The vast majority of governments have no problem meeting deadlines. When local governments are late, the office works with them to try to encourage them to come into compliance.
“It’s in taxpayers’ best interests for us to convince local governments to keep up to date with their statutory obligations,” Mendoza said. “We don’t take these steps lightly. This is only the second time we have cut off off-set funds.”
The action was taken against Dolton on August 15th because for two years the administration of Mayor Tiffany Henyard had willfully refused to turn over the annual reports all municipalities are required to file with the Illinois Office of Comptroller, including an annual financial report, a financial audit, and three Tax Increment Financing District (TIF) reports. Her administration had stopped communicating with our office.
Since then, Dolton’s village administrator, working with some of the village trustees, has been communicating with our office and preparing the way for our forced audit team to come in and work with village staffers to help complete the overdue financial reports.
Working with us could save the village from fines that could total $78,600 or more.
Orland Park, in contrast, never stopped communicating with our office, but has failed for two years now to turn in reports.
As with Dolton, our office has put Orland Park on notice that the next steps could be a forced audit and fines that currently total: $27,720.
That can all be avoided if the village comes into compliance by submitting the overdue reports. The village has told our office that they are on track to submit the overdue reports.
“We would always prefer to have local governments come into compliance with their statutory obligations,” Comptroller Mendoza said. “But my office will not hesitate to use the tools at our disposal to safeguard taxpayers’ interests if governments are willfully ignoring the law.”
Our office can assess fines of approximately $7,000 per year per unfiled report, totaling approximately $27,720 for Orland Park as of today.

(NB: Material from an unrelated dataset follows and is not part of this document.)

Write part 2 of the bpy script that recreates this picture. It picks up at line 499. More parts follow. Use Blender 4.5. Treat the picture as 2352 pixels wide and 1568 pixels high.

That would be in addition to the roughly $120,000 the Village could lose in offset payments our office sends the village on an annual basis if its administration does not resume filing reports.
The village last filed its 2021 reports in 2023. But the 2022 and 2023 reports – the financial audit; annual financial report and Tax Increment Finance District report – are unfiled and delinquent.
Offset payments will resume as soon as the Village of Orland Park comes into compliance.